Wie man an Uni-Räume gelangt
Den beiden Studierendengruppen wird es damit schwerer gemacht, ihre Agenden umzusetzen. Paul Neumeier, Vorsitzender und Mitgründer des Cicero Forums, sagt: „Um als Studierende Uni-Räume nutzen zu können, gibt es einen vorgesehenen Weg. Man stellt einen Antrag auf Raumnutzung beim Refrat. Wenn der sein Ok gibt, kann man sich an die Univerwaltung wenden und Räume erhalten.“ Die Vermittlung von Räumen an Studierende sei eine wesentliche Aufgabe des Refrats, der dieser nicht nachkomme.
Ohne das Ok des Refrats blieben Studierendengruppen zwei Optionen: Sich an eine Fakultät zu wenden oder sich vom Studentenparlament als Hochschulinitiative anerkennen zu lassen, um direkt bei der Univerwaltung Räume anzufragen. Darauf bestehen auch Leah und Chiara, die Pressereferentinnen des Refrats: „Es gibt auch andere Wege, um an Uni-Räume zu gelangen.

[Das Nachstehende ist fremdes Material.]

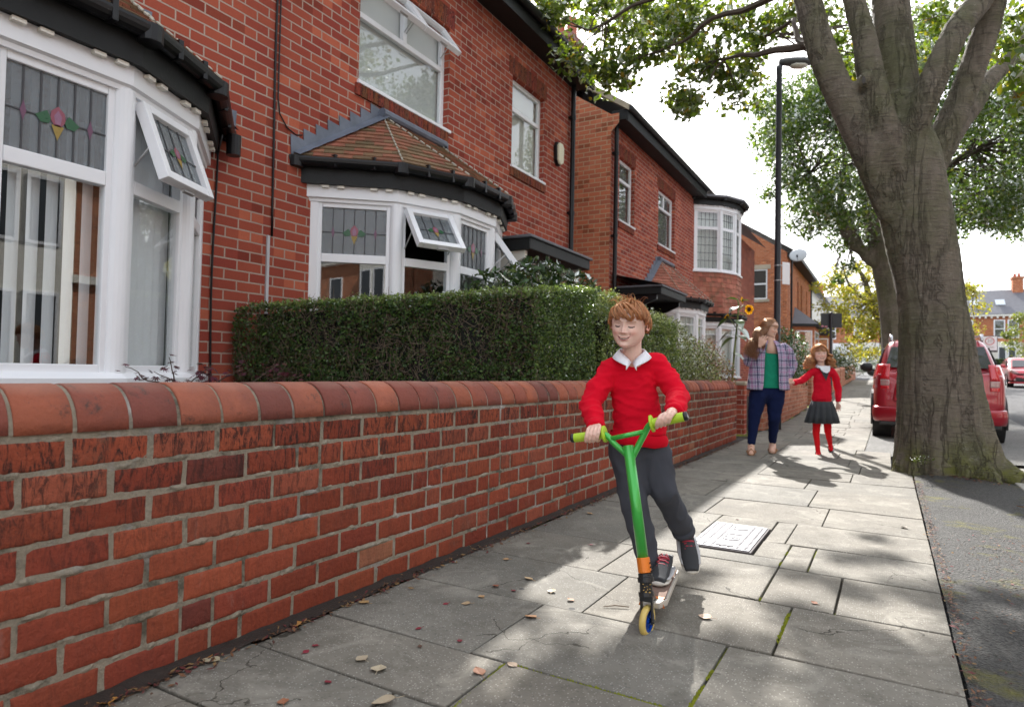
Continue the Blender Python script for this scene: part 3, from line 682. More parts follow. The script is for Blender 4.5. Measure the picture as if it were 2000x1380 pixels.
def tilefacet(mb,A,B,TL,TR,nrow,pal,th_=.014,tw=.165,rr=R):
    A,B,TL,TR=map(V,(A,B,TL,TR)); nrm=(B-A).cross(((TL+TR)/2-A)).normalized()
    if nrm.z<0: nrm=-nrm
    u=(B-A).normalized()
    for k in range(nrow):
        t0,t1=k/nrow,(k+1.25)/nrow; t1=min(t1,1)
        L0,R0=A.lerp(TL,t0),B.lerp(TR,t0); L1,R1=A.lerp(TL,t1),B.lerp(TR,t1)
        s0=(L0-A).dot(u); s1=(R0-A).dot(u); a=math.floor(s0/tw-1)*tw+(k%2)*tw/2
        while a<s1:
            p,q=max(a+.0015,s0),min(a+tw-.0015,s1); a+=tw
            if q-p<.008: continue
            f0=(p-s0)/max(s1-s0,1e-5); f1=(q-s0)/max(s1-s0,1e-5)
            b0,b1=L0.lerp(R0,f0),L0.lerp(R0,f1)
            # top points straight up the slope, kept within the facet
            w1=(R1-L1).length; 
            def up(b):
                s_=(b-A).dot(u); lo=(L1-A).dot(u); hi=(R1-A).dot(u); s_=min(max(s_,lo),hi); f=(s_-lo)/max(hi-lo,1e-5); return L1.lerp(R1,f)
            c0,c1=up(b0),up(b1); lift=nrm*(th_+rr.uniform(-.003,.004)); lo=nrm*.001
            col=rr.choice(pal); j=rr.uniform(.8,1.2); col=tuple(x*j for x in col)
            mb.hexa([b0+lo*0-nrm*.002,b1-nrm*.002,c1-nrm*.004,c0-nrm*.004,b0+lift,b1+lift,c1+lo,c0+lo],col)
def bay(parent,x0,y0,z0,z1,opens,obsc,came,label,pal,zb=None,blind='vertical',roofz=None,tileapron=None,flat=False,grid=None,name='bay_window',trz=(1.865,1.94)):
    zs=z1; cornz=z1+.145; fz=cornz+.15
    C_=bowpts(x0,y0); m=MB(); root=obj(name,m,UPVC,parent)   # placeholder mesh, filled below
    bpy.data.objects.remove(root)
    m=MB(); frs=[]
    for i in range(5):
        p,q=C_[i],C_[i+1]; L=np.linalg.norm(q-p); u=(q-p)/L; f=Fr((p[0],p[1],0),(u[0],u[1],0),(u[1],-u[0],0)); frs.append((f,L))
    # frames
    for i,(f,L) in enumerate(frs):
        rectframe(m,f,.035,L-.035,z0+.03,z1+.02,.055,-.06,.0)
        f.box(m,.09,L-.09,-.06,.002,trz[0],trz[1])
    for i in range(6):   # corner posts
        c=C_[i]
        if i in (0,5): f,L=frs[0] if i==0 else frs[4]; f.box(m,(-.01 if i==0 else L-.06),(.06 if i==0 else L+.01),-.07,.012,z0+.02,z1+.02)
        else:
            m.lathe([(.062,z0+.02),(.062,z1+.02)],(c[0]-.028*( (frs[i-1][0].n+frs[i][0].n).x/2),c[1]-.028*((frs[i-1][0].n+frs[i][0].n).y/2),0),20)
    root=obj(name,m,UPVC,parent,bevel=.005); tag(root,label)
    a=MB(); sweep(a,[(.075,z0-.02),(.075,z0+.015),(.03,z0+.045),(-.08,z0+.045),(-.08,z0-.02)],x0,y0); obj('sill',a,UPVC,root)
    a=MB(); sweep(a,[(-.08,z1+.005),(.02,z1+.005),(.025,z1+.03),(.045,z1+.04),(.045,cornz),(-.08,cornz)],x0,y0); obj('cornice',a,UPVC if not flat else UPVC,root)
    # panes
    for i,(f,L) in enumerate(frs):
        a0,a1=.09,L-.09; lo=(z0+.085,trz[0]); hi=(trz[1],z1-.035)
        if i in opens: sash(f,a0-.02,a1+.02,hi[0]-.02,hi[1]+.02,root,opens[i],OBSC if obsc else GLASS,came=4 if came else 0)
        else:
            pane(f,a0,a1,hi[0],hi[1],-.02,OBSC if obsc else GLASS,root)
            if came:
                a=MB(); n_=5 if L>.6 else 4
                for k in range(1,n_+1):
                    x=a0+(a1-a0)*k/(n_+1); f.box(a,x-.004,x+.004,-.019,-.015,hi[0],hi[1])
                zc=hi[0]+(hi[1]-hi[0])*.47; f.box(a,a0,a1,-.0195,-.0145,zc-.004,zc+.004); obj('lead_came',a,CAME,root)
                rose(f,(a0+a1)/2,zc,1.0,root,base=-.014)
                for s_ in (-1,1):
                    mm=MB(); xx=(a0+a1)/2+s_*(a1-a0)*.33; mm.add([f.P(xx+dx,-.0135,zc+dz) for dx,dz in ((-.014,0),(0,.05),(.014,0),(0,-.05))],[(0,1,2,3)]); obj('stained_glass',mm,rcol('mauve',(.14,.05,.10)),root)
        pane(f,a0,a1,lo[0],lo[1],-.02,GLASS,root)
        if grid:
            a=MB()
            for (h0,h1) in (lo,hi):
                for k in range(1,grid): x=a0+(a1-a0)*k/grid; f.box(a,x-.006,x+.006,-.019,-.014,h0,h1)
                nh=max(2,int((h1-h0)/.2)); 
                for k in range(1,nh): z=h0+(h1-h0)*k/nh; f.box(a,a0,a1,-.0195,-.0135,z-.006,z+.006)
            obj('lead_came',a,CAME,root)
    if blind=='vertical':
        a=MB(); BL_=MC.get('blind_fabric') or plain('blind_fabric',(.80,.81,.82),.9,.05,6,.2,200)
        for i,(f,L) in enumerate(frs):
            x=.10; k=0
            while x<L-.08:
                an=rad(32 if i==2 else -6); c0=f.P(x,-.11,0); d=f.u*math.cos(an)*.0445-f.n*math.sin(an)*.0445
                vs=[]
                for z in (z0+.07,z0+.09,z1): 
                    wd=1 if z>z0+.08 else .6
                    vs+=[c0-d*wd+V(0,0,z),c0-f.n*.004+V(0,0,z),c0+d*wd+V(0,0,z)]
                a.add(vs,[(0,1,4,3),(1,2,5,4),(3,4,7,6),(4,5,8,7)]); x+=.083 if i==2 else .07
        obj('blind',a,BL_,root)
    elif blind=='net':
        a=MB()
        for i,(f,L) in enumerate(frs):
            n_=40; a.grid(lambda q,j:f.P(L*q/(n_-1),-.16+.012*math.sin(q*1.1),[z0,z1][j]),n_,2)
        obj('blind',a,MC.get('net_fabric') or plain('net_fabric',(.70,.71,.66),.9,.08,4),root)
    # interior ceiling/floor to close it
    a=MB(); P_=bowpts(x0,y0,-.06); a.poly([(p[0],p[1],z1+.06) for p in P_],(0,0,.05)); P2=bowpts(x0,y0,-.02); a.poly([(p[0],p[1],z0-.06) for p in P2],(0,0,.04)); obj('soffit',a,GREYW,root)
    # fascia, gutter, dentils
    if not flat or True:
        a=MB(); sweep(a,[(.078,cornz-.005),(.098,cornz-.005),(.098,fz),(.078,fz)],x0,y0); sweep(a,[(-.05,cornz+.001),(.078,cornz+.001),(.078,cornz+.02),(-.05,cornz+.02)],x0,y0); obj('fascia',a,FASC if zb is None else zb,root)
        pr=[(.150+.052*math.cos(t_),fz+.03+.056*math.sin(t_)) for t_ in np.linspace(PI,2*PI,9)]; pr=pr+[(.202,fz+.045),(.098,fz+.045)]
        g_=MB(); sweep(g_,pr,x0,y0); gt=obj('gutter',g_,BLACK,root)
        P3=bowpts(x0,y0,.145)
        for i in range(6):
            c=P3[i]; gb=MB(); gb.lathe([(.064,fz-.042),(.066,fz+.05)],(c[0],c[1]-.0,0),14); obj('gutter_joint',gb,BLACK,root,bevel=.004)
        for i in range(5):
            for k in (.33,.7): c=P3[i]*(1-k)+P3[i+1]*k; gb=MB(); gb.box(c[0]-.015,c[0]+.058,c[1]-.015,c[1]+.015,fz-.03,fz+.08); obj('gutter_bracket',gb,BLACK,root,bevel=.003)
        gb=MB(); gb.lathe([(.05,fz-.17),(.052,fz-.02)],(x0+.12,P3[5][1]-.03,0),14); obj('gutter_outlet',gb,BLACK,root)
        for i,(f,L) in enumerate(frs):
            for k in ((.16,.34,.72,.9) if L>.6 else (.2,.45,.75,.92)):
                d_=MB(); f.box(d_,L*k-.03,L*k+.03,.045,.08,cornz-.028,cornz-.006); obj('dentil',d_,CREAM if pal is TCOL else UPVC,root,bevel=.003)
    if roofz:
        E=[(p[0],p[1],fz+.05) for p in bowpts(x0,y0,.175)]
        T0=(x0+.02,y0+.86,roofz); T1=(x0+.02,y0+1.81,roofz)
        a=MB(); RR_=random.Random(int(y0*10))
        tilefacet(a,E[0],E[1],T0,T0,13,pal,rr=RR_); tilefacet(a,E[1],E[2],T0,T0,13,pal,rr=RR_); tilefacet(a,E[2],E[3],T0,T1,13,pal,rr=RR_); tilefacet(a,E[3],E[4],T1,T1,13,pal,rr=RR_); tilefacet(a,E[4],E[5],T1,T1,13,pal,rr=RR_)
        # solid deck beneath the tiles
        rf=obj('bay_roof',a,TILE,root)
        dk=MB(); dk.add([V(e)-V(0,0,.02) for e in E]+[V(T0)-V(0,0,.03),V(T1)-V(0,0,.03)],[(0,1,6),(1,2,6),(2,3,7,6),(3,4,7),(4,5,7)]); obj('roof_deck',dk,DARKM,root)
        for i,T in ((1,T0),(2,T0),(3,T1),(4,T1)):
            hp=MB(); e=V(E[i]);T=V(T); n_=14
            for k in range(n_):
                p=e.lerp(T,(k+.15)/n_)+V(0,0,.022); q=e.lerp(T,(k+.8)/n_)+V(0,0,.022); hp.tube([p,q],.0085,5)
            obj('hip_mortar',hp,plain('hip_mortar',(.42,.40,.33),.9,.35,30),root)
        fl=MB()
        def steps(e,T,sg):
            e=V(e);T=V(T); n_=8; dy=(T.y-e.y)/n_; dz=(T.z-e.z)/n_; x=x0+.006
            for k in range(n_):
                ya=e.y+dy*k; yb=e.y+dy*(k+1); za=e.z+dz*k; zb_=e.z+dz*(k+1)
                h=.17
                fl.poly([(x+RR_.uniform(0,.003),ya-sg*.02,za-.02),(x,ya-sg*.03,za+h),(x,yb+sg*.01,zb_+.07),(x,yb,zb_-.02)],(.006,0,0))
            d=(T-e).normalized(); out=V(1,0,-.15).normalized()
            n2=22; ptsA=[];ptsB=[]
            for k in range(n2+1):
                p=e.lerp(T,k/n2)+V(.0,0,.035); ptsA.append(p); 
                w_=.10+.012*mnoise.noise(Vector((k*.9,y0,1))); q=e.lerp(T,k/n2)+V(w_*.9,(-sg)*(-w_*.25),.0)
                # lie on the end facet
                ptsB.append(q+V(0,sg*-.02,.02-w_*.25))
            fl.add(ptsA+ptsB,[(k,k+1,n2+2+k,n2+1+k) for k in range(n2)])
        steps(E[0],T0,1); steps(E[5],T1,-1)
        fl.tube([V(T0)+V(.03,-.05,.03),V(T1)+V(.03,.05,.03)],.045,10)
        fixn(obj('lead_flashing',fl,LEAD,root))
    if tileapron:
        a=MB(); RR_=random.Random(4)
        lo_=bowpts(x0,y0,.13); hi_=bowpts(x0,y0,.03)
        for i in range(5): tilefacet(a,(lo_[i][0],lo_[i][1],tileapron),(lo_[i+1][0],lo_[i+1][1],tileapron),(hi_[i][0],hi_[i][1],z0-.02),(hi_[i+1][0],hi_[i+1][1],z0-.02),9,TCOL2,rr=RR_)
        obj('hung_tiles',a,TILE,root)
        dk=MB(); dk.poly([(p[0],p[1],tileapron) for p in bowpts(x0,y0,-.01)],(0,0,z0-.05-tileapron)); obj('apron_core',dk,DARKM,root)
        dk=MB(); sweep(dk,[(.0,tileapron-.12),(.1,tileapron-.12),(.13,tileapron+.0),(.0,tileapron+.0)],x0,y0); obj('apron_board',dk,FASC,root)
    if flat:
        a=MB(); a.poly([(p[0],p[1],fz+.03) for p in bowpts(x0,y0,.24)],(0,0,.05)); obj('flat_roof',a,SLATE,root)
    return root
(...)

Wir können Gruppen bei der Raumsuche unterstützen, das müssen wir aber nicht.“
Begründungen des Asta
Als die beiden Studentengruppen vom Refrat über dessen Entscheidung in Kenntnis gesetzt wurden, gingen beide von einem Missverständnis aus. Auf Nachfrage erklärte der Refrat seine Beweggründe. Dem Cicero Forum wirft der Refrat vor, „rechten Meinungen eine Bühne zu bieten“, wie die Pressereferentinnen des Refrats angeben. „Auf uns sind Studierende zugekommen und haben uns mitgeteilt, dass sie sich durch die Veranstaltungsinhalte diskriminiert fühlen. Als Studierendenvertretende priorisieren wir den Schutz marginalisierter Gruppen und können das Cicero Forum deswegen nicht unterstützen.“
Auf uns sind Studierende zugekommen und haben uns mitgeteilt, dass sie sich durch die Veranstaltungsinhalte in ihrer Identität diskriminiert fühlen. Als Studierendenvertretende priorisieren wir den Schutz marginalisierter Gruppen und können das Cicero Forum deswegen nicht unterstützen.

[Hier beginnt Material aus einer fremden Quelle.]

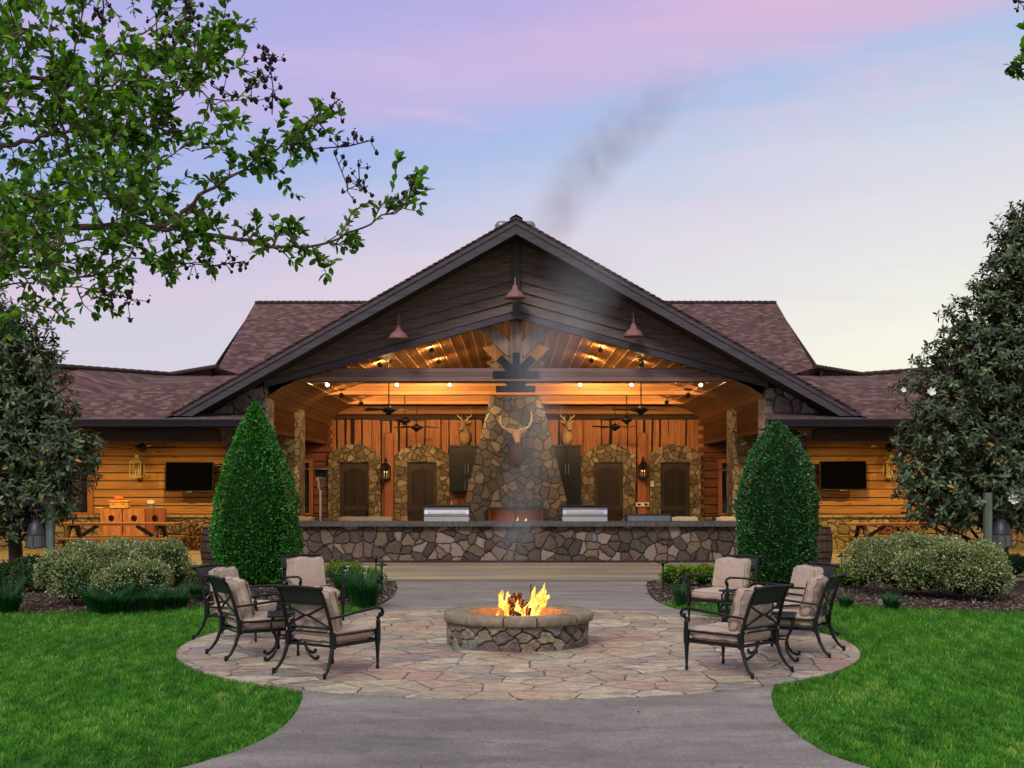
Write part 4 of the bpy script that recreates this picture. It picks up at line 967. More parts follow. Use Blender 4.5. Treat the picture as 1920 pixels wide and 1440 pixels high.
def plight(name, loc, energy, col, size=.05, parent=None, typ='POINT', tgt=None, ang=70, blend=.5):
    l = bpy.data.lights.new(name, typ); l.energy = energy; l.color = col; l.shadow_soft_size = size
    if typ == 'SPOT': l.spot_size = R(ang); l.spot_blend = blend
    o = bpy.data.objects.new(name, l); COL.objects.link(o); o.location = loc
    if tgt is not None: o.rotation_euler = (Vector(tgt)-Vector(loc)).to_track_quat('-Z', 'Y').to_euler()
    if parent is not None: o.parent = parent
    return o
plight('flame_glow', (PC[0]+.1, PC[1]-.1, .72), 9, (1, .45, .12), .2)
plight('fire_light', (PC[0], PC[1]-.1, .33), 55, (1, .36, .06), .1)

# ------------------------------------------------------------------ patio chairs
def cush(w_, d, h, n=9, seed=0, bulge=.16, wr=.006):
    g = np.random.default_rng(seed); mb = MB(); ph = g.uniform(0, 6, 8)
    def P(u, v, s):
        r = max(abs(u), abs(v)); k = 1-.5*max(0, (r-.72)/.28)**2
        edge = 1-.06*min(abs(u), abs(v))**2*(r > .9)
        z = s*h/2*(k+bulge*(1-u*u)*(1-v*v))
        z += wr*(math.sin(u*7+v*3+ph[0])*math.sin(v*6+ph[1])+.7*math.sin(u*13-v*9+ph[2])*(.4+.6*r))
        return (u*w_/2*edge+wr*math.sin(v*5+ph[3]), v*d/2*edge+wr*math.sin(u*5+ph[4]), z)
    t = [-1+2*i/n for i in range(n+1)]
    t = [math.copysign(abs(a)**.75, a) for a in t]
    for s in (-1, 1):
        vs = [P(u, v, s) for v in t for u in t]; m = n+1
        fs = [[j*m+i, j*m+i+1, (j+1)*m+i+1, (j+1)*m+i] for j in range(n) for i in range(n)]
        mb.add(vs, fs if s > 0 else [f[::-1] for f in fs], True)
    # sides
    rim = [(u, -1) for u in t]+[(1, v) for v in t[1:]]+[(u, 1) for u in t[::-1][1:]]+[(-1, v) for v in t[::-1][1:-1]]
    vs = []; L = len(rim)
    for kk in (-1, -.5, 0, .5, 1):
        for u, v in rim:
            a, b = P(u, v, -1), P(u, v, 1); f = (kk+1)/2; x, y, z = [p*(1-f)+q*f for p, q in zip(a, b)]; bl_ = 1+.03*(1-kk*kk); vs.append((x*bl_, y*bl_, z))
    mb.add(vs, [[i*L+k, i*L+(k+1) % L, (i+1)*L+(k+1) % L, (i+1)*L+k] for i in range(4) for k in range(L)], True)
    top = [Vector(P(u, v, 1)) for u, v in rim]; bot = [Vector(P(u, v, -1)) for u, v in rim]
    pp = MB(); pp.tube(top+[top[0]], .006, 5, False); pp.tube(bot+[bot[0]], .006, 5, False)
    return mb, pp
def fabric(name, c):
    m, t, b = mat(name, c, .9, 0, .2); o = t.n('ShaderNodeTexCoord').outputs['Object']
    n = t.noise(o, 5, 4, .6); w1 = t.n('ShaderNodeTexWave', wave_type='BANDS', bands_direction='DIAGONAL', ins={'Vector': o, 'Scale': 90, 'Distortion': 1.0}).outputs['Fac']
    lk(t, t.mix(n, [k*.82 for k in c], [min(1, k*1.1) for k in c]), b.inputs['Base Color'])
    h = t.math('ADD', t.math('MULTIPLY', t.noise(t.mapv(o, (1, 1, .6)), 7, 3, .5, 1.5), 1.4), t.math('MULTIPLY', w1, .05)); bump(t, b, h, .55, .03)
    b.inputs['Sheen Weight'].default_value = .15; return m
M['fabric'] = fabric('cushion_fabric', (.46, .345, .285)); M['piping'] = fabric('piping_cord', (.36, .27, .22)); M['fabric_back'] = fabric('cushion_back', (.42, .36, .25))
def meshpanel():
    m, t, b = mat('woven_panel', (.015, .017, .019), .5, .3); o = t.n('ShaderNodeTexCoord').outputs['Object']
    w1 = t.n('ShaderNodeTexChecker', ins={'Vector': o, 'Scale': 90, 'Color1': (.035, .038, .04, 1), 'Color2': (.006, .007, .008, 1)}).outputs[0]; lk(t, w1, b.inputs['Base Color']); return m
M['woven'] = meshpanel()
def leg_foot(mb, x, y): mb.lathe([(.0, 0), (.017, 0), (.02, .012), (.016, .025), (.022, .032), (.016, .045), (.014, .06)], 10, c=(x, y, 0))
def make_chair():
    t = thing('patio_armchair', 'x', 'patio chair', (0, 0, 0)); W2 = .335; I = M['iron']
    yb = -.36; yf = .38
    for s in (-1, 1):
        # front leg: tapered with turned knob
        a = MB(); a.tube([(s*W2, yf, .02), (s*W2, yf, .15), (s*W2, yf, .28)], [.012, .019, .026], 4); leg_foot(a, s*W2, yf)
        a.lathe([(.026, .27), (.033, .285), (.024, .3), (.03, .315)], 8, c=(s*W2, yf, 0)); a.box((s*W2-.027, yf-.027, .3), (s*W2+.027, yf+.027, .45), bev=.006); a.build('leg', I, t)
        b = MB(); b.tube([(s*(W2-.01), yb+.03, .33), (s*(W2-.005), yb+.0, .26), (s*(W2), yb-.03, .17), (s*(W2+.02), yb-.085, .08), (s*(W2+.035), yb-.15, .02)], [.024, .023, .021, .018, .015], 6); leg_foot(b, s*(W2+.035), yb-.15)
        b.build('leg', I, t)
        # arm: back post to front, curl over front post
        c = MB(); c.tube([(s*(W2-.01), yb-.02, .615), (s*(W2+.015), yb+.15, .632), (s*(W2+.03), yb+.35, .655), (s*(W2+.03), yf-.1, .678), (s*(W2+.028), yf-.03, .68), (s*(W2+.026), yf+.035, .662), (s*(W2+.025), yf+.06, .625), (s*(W2+.024), yf+.045, .59), (s*(W2+.022), yf+.015, .583), (s*(W2+.02), yf+.0, .605)], [.016, .017, .019, .021, .021, .021, .021, .02, .018, .014], 8, sq=.8)
        c.ball((s*(W2+.02), yf+.02, .6), .024, 8); c.lathe([(.01, .585), (.026, .57), (.014, .55), (.02, .535), (.03, .52), (.024, .505), (.026, .45)], 10, c=(s*(W2+.01), yf, 0)); c.build('armrest', I, t)
    f = MB()
    for s in (-1, 1):   # back post curve
        f.tube([(s*(W2-.01), yb+.03, .3), (s*(W2-.01), yb+.015, .45), (s*(W2-.015), yb-.02, .6), (s*(W2-.03), yb-.075, .78), (s*(W2-.035), yb-.115, .88), (s*(W2-.035), yb-.16, .93)], [.026, .024, .021, .019, .018, .015], 7)
        f.tube([(s*W2, yb+.03, .315), (s*W2, yf, .315)], .014, 6); f.tube([(s*W2, yb+.03, .43), (s*W2, yf, .43)], .012, 6); f.tube([(s*W2, yb+.03, .335), (s*W2, yf, .335)], .008, 5)
        f.box((s*(W2-.01)-.028, yb, .29), (s*(W2-.01)+.028, yb+.055, .46), bev=.006)
    f.tube([(-W2, yf, .315), (W2, yf, .315)], .014, 6); f.tube([(-W2, yf, .335), (W2, yf, .335)], .008, 5); f.tube([(-W2, yb+.03, .315), (W2, yb+.03, .315)], .014, 6)
    for k in range(5): f.box((-W2, yb+.1+k*.14, .308), (W2, yb+.13+k*.14, .316))
    f.build('seat_frame', I, t)
    b = MB(); bw_ = W2-.03
    b.tube([(-bw_-.03, yb-.165, .938), (-bw_*.5, yb-.17, .945), (0, yb-.172, .95), (bw_*.5, yb-.17, .945), (bw_+.03, yb-.165, .938)], .019, 8)
    for x in (-bw_-.03, -.14, -.02, .02, .14, bw_+.03): b.ball((x, yb-.168, .943), .026 if abs(x) > .2 else .023, 7)
    b.tube([(-bw_, yb-.07, .765), (bw_, yb-.07, .765)], .011, 6)
    for z, y in ((.505, yb+.0), (.46, yb+.012)): b.tube([(-bw_, y, z), (bw_, y, z)], .011, 6)
    for s in (-1, 1): b.tube([(-s*bw_, yb-.0, .515), (-s*.05, yb-.036, .635), (s*.05, yb-.04, .645), (s*bw_, yb-.068, .758)], [.013, .011, .011, .013], 5); b.tube([(-s*bw_*.9, yb-.004, .53), (s*bw_*.9, yb-.07, .745)], .007, 5)
    bo = b.build('back_frame', I, t)
    wp = MB(); wp.add([(-bw_, yb-.07, .77), (bw_, yb-.07, .77), (bw_, yb-.15, .93), (-bw_, yb-.15, .93)], [[0, 1, 2, 3]]); wp.add([(-bw_, yb-.065, .77), (bw_, yb-.065, .77), (bw_, yb-.145, .93), (-bw_, yb-.145, .93)], [[0, 1, 2, 3]]); wp.build('woven_panel', M['woven'], bo)
    mb, pp = cush(.62, .68, .155, 10, 3); o = mb.build('seat_cushion', M['fabric'], t, (0, .04, .405)); pp.build('piping', M['piping'], o)
    mb, pp = cush(.58, .5, .15, 10, 5, .3, .01); o = mb.build('back_cushion', M['fabric'], t, (0, -.245, .68)); o.rotation_euler = (R(104), 0, 0); pp.build('piping', M['piping'], o)
    bk_ = MB(); bk_.box((-.27, -.2, -.079), (.27, .2, -.076)); bk_.build('backing', M['fabric_back'], o)
    ti = MB()
    for s in (-1, 1): ti.tube([(s*.285, -.3, .6), (s*.31, -.34, .56), (s*.315, -.36, .5), (s*.3, -.385, .46)], [.007, .008, .006, .004], 4)
    ti.build('tie', M['fabric'], t)
    return t
chair = make_chair()
FW = lambda deg: R(deg-90)       # local +y faces direction 'deg' (from +x)
chairs = [(-2.0, 13.3, 56, 'metal armchair at the front of the left group, its X back turned to the camera'),
 (-3.07, 14.55, 31, 'metal armchair seen half from behind, left of the front side table of the left group'),
 (-3.62, 16.15, -16, 'metal armchair farthest left, mostly hidden behind the chair before it'),
 (-3.05, 18.35, -58, 'metal armchair at the back of the left group beside the tall grass, facing forward'),
 (2.4, 13.3, 134, 'metal armchair at the front of the right group, its X back turned to the camera'),
 (3.42, 14.8, 152, 'metal armchair at the far right end of the right group, seen half from behind'),
 (3.75, 16.5, 198, 'metal armchair of the right group mostly hidden behind the far right chair'),
 (3.12, 18.2, 226, 'metal armchair of the right group at the back, beside the cone shrub, facing the camera')]
for i, (x, y, a, lb) in enumerate(chairs):
    gname = 'cushioned metal armchairs round the fire pit'
    if i == 0: chair.location = (x, y, .037); chair.rotation_euler = (0, 0, FW(a)); chair['label'] = lb; chair['group'] = gname
    else: dup(chair, (x, y, .037), FW(a), lb, gname)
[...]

Pressereferentinnen des Refrats der HU
Für Neumeier ist der Vorwurf nicht nachvollziehbar. Sein Verein trage zur politischen Meinungsbildung bei. Die Vorwürfe des Refrat kommentiert er so: „Wir sind erstmal offen für alle, die konstruktiv diskutieren wollen. Wenn aber jemand verfassungsfeindliche Dinge, rechte Propaganda oder Falschinformationen verbreitet, dann ist er bei uns nicht willkommen. So etwas ist bisher aber nicht vorgekommen.“ Neumeier mutmaßt: „Der Refrat hat sehr linke Tendenzen. Die Definition von rechten Inhalten scheint seitens des Refrat eine andere zu sein.“
Wenn jemand auf unseren Veranstaltungen verfassungsfeindliche Dinge, rechte Propaganda oder Falschinformationen verbreitet, dann ist er bei uns nicht willkommen. So etwas ist bisher aber nicht vorgekommen.
Paul Neumeier, Mitgründer und Vorsitzender des Cicero Forums
Während der Refrat dem Cicero Forum also explizit politisch motiviert seine Unterstützung entzogen hat, wird in Bezug auf Enactus formal argumentiert. Ihnen sei vom Refrat mitgeteilt worden, dass der Verein als gewerbenah eingestuft werde, sagt Sophie de Sombre, Co-Teamleiterin von Enactus. Dem wiederspricht de Sombre, man sei ein eingetragener Verein und erwirtschafte keinen Profit.
Man unterstütze Enactus in erster Linie deswegen nicht, weil Enactus nicht als Hochschulinitiative anerkannt worden ist, begründen dagegen die Refrat-Pressereferentinnen gegenüber dem Tagesspiegel die Entscheidung.
Vom Studierendenparlament abgewatscht
Um nicht mehr auf den Refrat angewiesen zu sein, hat Enactus genau das versucht. An zwei anderen Hochschulen, der BHT und der HTW, habe es geklappt, sich als Hochschulinitiative anerkennen zu lassen, sagt de Sombre. Das Studierendenparlament der HU habe den Antrag jedoch abgewiesen.
Aus dem Protokoll der Sitzung wird ersichtlich, dass sich die Delegierten vor allem an dem Dachverein Enactus Deutschland stören. Von dem Enactus-Vertreter Moritz Gerland sei eine öffentliche Distanzierung vom Dachverein gefordert worden, weil der Verbindungen zu Großkonzernen unterhalte und als neokolonial bewertete Projekte durchführe. Gerland kommt der Aufforderung nicht nach. Er wird außerdem gefragt, ob Enactus’ „politische Zielrichtung antikommunistisch“ sei. Gerland bezeichnet Enactus als „unpolitisch“. Letztlich wird sein Antrag in dem links dominierten Studierendenparlament, das auch die Refrat-Vertreter:innen wählt, abgelehnt.
Sich als Hochschulinitiative anerkennen zu lassen, hat das Cicero Forum gar nicht erst versucht. Stattdessen ist der Verein auf die Wirtschaftswissenschaftliche Fakultät zugegangen. Die Resonanz sei gut gewesen, mithilfe von zwei Dozenten habe man weitere Diskussionsabende im Juni abgehalten, auch wenn das mit „erheblichem Mehraufwand“ verbunden ist, wie Neumeier sagt. Auch Enactus Berlin will sich nun an selbige Fakultät wenden. Auf die Unterstützung des Refrats können und müssen sie verzichten.